● WHAT YOU NEED TO DO
Please write out the complete listing that follows, exactly as it reads.
╭─ DATA LINES
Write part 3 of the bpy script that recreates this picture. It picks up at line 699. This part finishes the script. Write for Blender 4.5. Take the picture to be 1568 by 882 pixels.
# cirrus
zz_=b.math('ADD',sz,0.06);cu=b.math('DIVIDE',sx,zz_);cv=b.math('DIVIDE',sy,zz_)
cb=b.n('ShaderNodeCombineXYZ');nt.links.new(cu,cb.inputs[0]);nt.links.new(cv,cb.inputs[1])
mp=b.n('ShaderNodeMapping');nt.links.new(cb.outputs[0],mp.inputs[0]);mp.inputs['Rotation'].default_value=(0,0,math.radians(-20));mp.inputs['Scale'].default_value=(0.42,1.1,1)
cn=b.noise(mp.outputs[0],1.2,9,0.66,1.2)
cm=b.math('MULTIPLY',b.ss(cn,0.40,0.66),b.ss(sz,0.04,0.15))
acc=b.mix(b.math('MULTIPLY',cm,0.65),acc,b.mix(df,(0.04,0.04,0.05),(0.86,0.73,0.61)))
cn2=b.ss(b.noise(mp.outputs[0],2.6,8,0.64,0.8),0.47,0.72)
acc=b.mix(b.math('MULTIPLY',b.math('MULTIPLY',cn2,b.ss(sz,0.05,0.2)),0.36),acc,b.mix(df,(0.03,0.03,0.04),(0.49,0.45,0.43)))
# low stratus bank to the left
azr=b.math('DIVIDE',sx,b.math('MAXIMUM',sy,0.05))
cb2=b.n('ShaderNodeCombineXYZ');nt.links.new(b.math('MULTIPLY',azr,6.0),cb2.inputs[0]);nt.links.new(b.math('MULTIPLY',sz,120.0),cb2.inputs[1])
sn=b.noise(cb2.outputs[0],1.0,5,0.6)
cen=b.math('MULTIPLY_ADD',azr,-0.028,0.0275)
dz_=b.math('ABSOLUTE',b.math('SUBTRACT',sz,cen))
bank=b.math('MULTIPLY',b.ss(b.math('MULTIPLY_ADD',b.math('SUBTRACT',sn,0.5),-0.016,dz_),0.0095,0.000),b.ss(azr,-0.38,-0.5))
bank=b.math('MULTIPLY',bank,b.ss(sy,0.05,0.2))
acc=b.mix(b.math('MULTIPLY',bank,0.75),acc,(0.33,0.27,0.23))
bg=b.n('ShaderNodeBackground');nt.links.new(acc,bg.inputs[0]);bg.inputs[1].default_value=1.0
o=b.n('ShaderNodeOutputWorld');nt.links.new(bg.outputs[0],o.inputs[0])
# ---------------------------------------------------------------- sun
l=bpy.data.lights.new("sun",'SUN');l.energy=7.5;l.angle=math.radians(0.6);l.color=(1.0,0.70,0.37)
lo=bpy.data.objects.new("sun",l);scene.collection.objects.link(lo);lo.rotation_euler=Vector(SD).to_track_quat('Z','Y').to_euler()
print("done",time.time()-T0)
╰─
● SOLUTION TO THIS PROBLEM
Write part 3 of the bpy script that recreates this picture. It picks up at line 699. This part finishes the script. Write for Blender 4.5. Take the picture to be 1568 by 882 pixels.
# cirrus
zz_=b.math('ADD',sz,0.06);cu=b.math('DIVIDE',sx,zz_);cv=b.math('DIVIDE',sy,zz_)
cb=b.n('ShaderNodeCombineXYZ');nt.links.new(cu,cb.inputs[0]);nt.links.new(cv,cb.inputs[1])
mp=b.n('ShaderNodeMapping');nt.links.new(cb.outputs[0],mp.inputs[0]);mp.inputs['Rotation'].default_value=(0,0,math.radians(-20));mp.inputs['Scale'].default_value=(0.42,1.1,1)
cn=b.noise(mp.outputs[0],1.2,9,0.66,1.2)
cm=b.math('MULTIPLY',b.ss(cn,0.40,0.66),b.ss(sz,0.04,0.15))
acc=b.mix(b.math('MULTIPLY',cm,0.65),acc,b.mix(df,(0.04,0.04,0.05),(0.86,0.73,0.61)))
cn2=b.ss(b.noise(mp.outputs[0],2.6,8,0.64,0.8),0.47,0.72)
acc=b.mix(b.math('MULTIPLY',b.math('MULTIPLY',cn2,b.ss(sz,0.05,0.2)),0.36),acc,b.mix(df,(0.03,0.03,0.04),(0.49,0.45,0.43)))
# low stratus bank to the left
azr=b.math('DIVIDE',sx,b.math('MAXIMUM',sy,0.05))
cb2=b.n('ShaderNodeCombineXYZ');nt.links.new(b.math('MULTIPLY',azr,6.0),cb2.inputs[0]);nt.links.new(b.math('MULTIPLY',sz,120.0),cb2.inputs[1])
sn=b.noise(cb2.outputs[0],1.0,5,0.6)
cen=b.math('MULTIPLY_ADD',azr,-0.028,0.0275)
dz_=b.math('ABSOLUTE',b.math('SUBTRACT',sz,cen))
bank=b.math('MULTIPLY',b.ss(b.math('MULTIPLY_ADD',b.math('SUBTRACT',sn,0.5),-0.016,dz_),0.0095,0.000),b.ss(azr,-0.38,-0.5))
bank=b.math('MULTIPLY',bank,b.ss(sy,0.05,0.2))
acc=b.mix(b.math('MULTIPLY',bank,0.75),acc,(0.33,0.27,0.23))
bg=b.n('ShaderNodeBackground');nt.links.new(acc,bg.inputs[0]);bg.inputs[1].default_value=1.0
o=b.n('ShaderNodeOutputWorld');nt.links.new(bg.outputs[0],o.inputs[0])
# ---------------------------------------------------------------- sun
l=bpy.data.lights.new("sun",'SUN');l.energy=7.5;l.angle=math.radians(0.6);l.color=(1.0,0.70,0.37)
lo=bpy.data.objects.new("sun",l);scene.collection.objects.link(lo);lo.rotation_euler=Vector(SD).to_track_quat('Z','Y').to_euler()
print("done",time.time()-T0)